Task description: Scan the data below and pick out the lines containing the word "picture".

***** Source material *****

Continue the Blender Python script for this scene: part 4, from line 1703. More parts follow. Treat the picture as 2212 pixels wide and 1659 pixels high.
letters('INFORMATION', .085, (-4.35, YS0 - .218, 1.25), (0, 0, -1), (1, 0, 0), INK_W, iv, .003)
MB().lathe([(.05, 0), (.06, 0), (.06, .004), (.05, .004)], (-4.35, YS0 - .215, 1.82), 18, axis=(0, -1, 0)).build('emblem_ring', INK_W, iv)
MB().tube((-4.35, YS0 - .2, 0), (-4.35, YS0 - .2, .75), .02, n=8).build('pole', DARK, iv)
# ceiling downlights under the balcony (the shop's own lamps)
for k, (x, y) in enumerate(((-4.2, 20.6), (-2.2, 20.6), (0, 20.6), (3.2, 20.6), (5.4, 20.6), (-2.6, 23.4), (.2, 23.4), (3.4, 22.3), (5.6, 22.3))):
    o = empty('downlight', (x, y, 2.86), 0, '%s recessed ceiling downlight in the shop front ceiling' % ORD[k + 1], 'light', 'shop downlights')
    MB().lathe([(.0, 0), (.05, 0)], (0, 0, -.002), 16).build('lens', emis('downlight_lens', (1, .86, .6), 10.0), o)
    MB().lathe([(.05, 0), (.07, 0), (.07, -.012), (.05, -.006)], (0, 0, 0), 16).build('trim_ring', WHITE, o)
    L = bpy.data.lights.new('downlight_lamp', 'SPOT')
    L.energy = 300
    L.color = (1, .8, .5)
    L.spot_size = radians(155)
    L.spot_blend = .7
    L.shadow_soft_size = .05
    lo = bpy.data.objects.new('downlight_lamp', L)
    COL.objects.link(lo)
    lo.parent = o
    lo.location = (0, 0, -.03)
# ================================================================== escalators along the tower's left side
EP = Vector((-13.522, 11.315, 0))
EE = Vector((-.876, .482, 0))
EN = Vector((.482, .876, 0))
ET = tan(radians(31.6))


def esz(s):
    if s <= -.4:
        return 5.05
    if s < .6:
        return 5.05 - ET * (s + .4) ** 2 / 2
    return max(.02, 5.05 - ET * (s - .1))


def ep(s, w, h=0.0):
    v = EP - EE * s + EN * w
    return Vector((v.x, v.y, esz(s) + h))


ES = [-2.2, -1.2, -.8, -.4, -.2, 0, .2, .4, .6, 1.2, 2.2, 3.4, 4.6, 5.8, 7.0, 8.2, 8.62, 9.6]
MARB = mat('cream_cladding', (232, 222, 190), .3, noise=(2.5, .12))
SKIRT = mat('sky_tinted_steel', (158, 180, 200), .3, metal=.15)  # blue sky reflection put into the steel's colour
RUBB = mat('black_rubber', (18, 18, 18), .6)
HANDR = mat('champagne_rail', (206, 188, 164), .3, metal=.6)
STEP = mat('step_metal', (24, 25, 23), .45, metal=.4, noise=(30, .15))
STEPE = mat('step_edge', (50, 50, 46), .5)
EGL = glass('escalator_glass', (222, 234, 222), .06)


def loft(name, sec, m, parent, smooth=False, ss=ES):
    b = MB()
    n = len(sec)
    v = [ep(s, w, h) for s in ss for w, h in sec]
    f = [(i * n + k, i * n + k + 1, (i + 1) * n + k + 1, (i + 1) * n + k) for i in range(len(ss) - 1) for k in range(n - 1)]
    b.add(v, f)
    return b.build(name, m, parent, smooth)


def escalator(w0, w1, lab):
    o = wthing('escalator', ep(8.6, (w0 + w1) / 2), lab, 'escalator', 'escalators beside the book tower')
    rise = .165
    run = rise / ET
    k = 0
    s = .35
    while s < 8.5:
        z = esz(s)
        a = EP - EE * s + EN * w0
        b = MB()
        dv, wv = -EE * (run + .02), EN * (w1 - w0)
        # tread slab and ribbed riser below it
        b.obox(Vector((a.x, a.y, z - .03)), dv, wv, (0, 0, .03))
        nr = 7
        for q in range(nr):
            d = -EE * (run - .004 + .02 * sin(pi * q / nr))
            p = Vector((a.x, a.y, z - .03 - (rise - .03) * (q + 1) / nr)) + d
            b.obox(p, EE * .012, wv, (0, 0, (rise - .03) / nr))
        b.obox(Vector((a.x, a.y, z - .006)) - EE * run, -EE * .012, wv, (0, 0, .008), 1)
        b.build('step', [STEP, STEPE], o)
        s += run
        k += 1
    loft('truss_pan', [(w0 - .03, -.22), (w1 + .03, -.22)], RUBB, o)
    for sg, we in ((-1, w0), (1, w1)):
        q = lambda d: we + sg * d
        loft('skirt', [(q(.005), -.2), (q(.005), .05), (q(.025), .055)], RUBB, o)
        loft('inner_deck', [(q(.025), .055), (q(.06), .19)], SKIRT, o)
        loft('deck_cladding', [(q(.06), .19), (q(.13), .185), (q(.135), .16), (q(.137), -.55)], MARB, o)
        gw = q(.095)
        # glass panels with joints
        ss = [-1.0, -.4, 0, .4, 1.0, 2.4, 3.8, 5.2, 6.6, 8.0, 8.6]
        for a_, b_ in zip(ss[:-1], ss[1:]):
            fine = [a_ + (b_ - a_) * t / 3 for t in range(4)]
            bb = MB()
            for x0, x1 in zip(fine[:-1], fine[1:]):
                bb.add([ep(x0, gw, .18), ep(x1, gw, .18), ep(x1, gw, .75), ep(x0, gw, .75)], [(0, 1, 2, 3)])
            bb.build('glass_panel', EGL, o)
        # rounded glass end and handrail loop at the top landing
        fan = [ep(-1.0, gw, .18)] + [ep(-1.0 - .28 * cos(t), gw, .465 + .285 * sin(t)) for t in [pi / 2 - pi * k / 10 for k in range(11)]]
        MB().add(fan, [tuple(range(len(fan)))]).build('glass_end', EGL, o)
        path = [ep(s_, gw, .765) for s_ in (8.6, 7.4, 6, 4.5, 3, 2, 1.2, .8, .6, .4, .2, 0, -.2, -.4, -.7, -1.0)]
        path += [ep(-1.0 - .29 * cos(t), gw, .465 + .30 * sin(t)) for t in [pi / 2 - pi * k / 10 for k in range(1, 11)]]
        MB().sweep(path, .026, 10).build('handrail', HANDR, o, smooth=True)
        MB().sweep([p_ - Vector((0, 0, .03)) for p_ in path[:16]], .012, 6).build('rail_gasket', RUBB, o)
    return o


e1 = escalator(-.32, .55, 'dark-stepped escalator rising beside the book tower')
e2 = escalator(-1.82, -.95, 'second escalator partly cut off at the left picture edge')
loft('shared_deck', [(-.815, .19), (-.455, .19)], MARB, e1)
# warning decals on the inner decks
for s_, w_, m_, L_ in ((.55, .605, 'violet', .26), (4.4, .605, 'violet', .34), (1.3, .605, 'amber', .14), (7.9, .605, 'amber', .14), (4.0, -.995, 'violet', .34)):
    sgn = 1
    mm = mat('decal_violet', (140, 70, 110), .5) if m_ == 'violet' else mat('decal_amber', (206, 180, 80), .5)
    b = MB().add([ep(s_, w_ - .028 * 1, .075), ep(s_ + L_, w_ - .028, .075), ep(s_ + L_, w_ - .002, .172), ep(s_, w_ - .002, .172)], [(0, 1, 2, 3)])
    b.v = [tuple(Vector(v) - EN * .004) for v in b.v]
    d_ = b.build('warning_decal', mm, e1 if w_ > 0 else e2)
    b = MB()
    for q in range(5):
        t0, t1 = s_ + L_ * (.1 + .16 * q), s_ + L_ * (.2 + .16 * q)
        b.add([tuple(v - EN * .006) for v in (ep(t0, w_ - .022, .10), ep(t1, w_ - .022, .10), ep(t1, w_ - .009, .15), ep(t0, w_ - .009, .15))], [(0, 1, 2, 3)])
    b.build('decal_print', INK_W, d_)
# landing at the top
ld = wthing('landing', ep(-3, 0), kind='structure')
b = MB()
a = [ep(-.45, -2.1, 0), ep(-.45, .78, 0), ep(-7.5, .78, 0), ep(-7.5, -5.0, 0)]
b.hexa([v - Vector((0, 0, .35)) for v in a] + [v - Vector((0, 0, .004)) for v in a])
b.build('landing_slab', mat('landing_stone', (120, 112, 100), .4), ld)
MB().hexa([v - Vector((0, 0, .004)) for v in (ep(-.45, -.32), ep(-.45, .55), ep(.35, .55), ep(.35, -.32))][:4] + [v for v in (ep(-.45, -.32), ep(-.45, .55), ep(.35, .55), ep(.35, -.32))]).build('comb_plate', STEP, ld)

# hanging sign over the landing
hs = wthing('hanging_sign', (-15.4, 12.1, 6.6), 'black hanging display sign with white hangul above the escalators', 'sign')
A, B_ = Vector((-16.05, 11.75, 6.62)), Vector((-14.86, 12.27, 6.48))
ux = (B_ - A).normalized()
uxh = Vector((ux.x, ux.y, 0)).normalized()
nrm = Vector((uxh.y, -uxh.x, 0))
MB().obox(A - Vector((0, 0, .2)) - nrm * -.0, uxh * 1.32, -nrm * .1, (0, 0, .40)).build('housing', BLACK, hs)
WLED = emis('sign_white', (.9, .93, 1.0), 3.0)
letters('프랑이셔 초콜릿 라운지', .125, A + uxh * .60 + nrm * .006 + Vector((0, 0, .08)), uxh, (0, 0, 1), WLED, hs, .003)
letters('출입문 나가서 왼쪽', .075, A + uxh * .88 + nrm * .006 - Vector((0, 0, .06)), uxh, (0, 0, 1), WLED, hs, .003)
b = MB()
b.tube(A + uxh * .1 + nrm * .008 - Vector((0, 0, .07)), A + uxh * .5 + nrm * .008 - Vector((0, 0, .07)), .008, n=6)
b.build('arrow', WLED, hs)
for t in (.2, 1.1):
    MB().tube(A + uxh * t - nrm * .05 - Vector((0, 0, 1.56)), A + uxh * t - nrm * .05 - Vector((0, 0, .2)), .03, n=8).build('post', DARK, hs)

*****

The result:
Continue the Blender Python script for this scene: part 4, from line 1703. More parts follow. Treat the picture as 2212 pixels wide and 1659 pixels high.
e2 = escalator(-1.82, -.95, 'second escalator partly cut off at the left picture edge')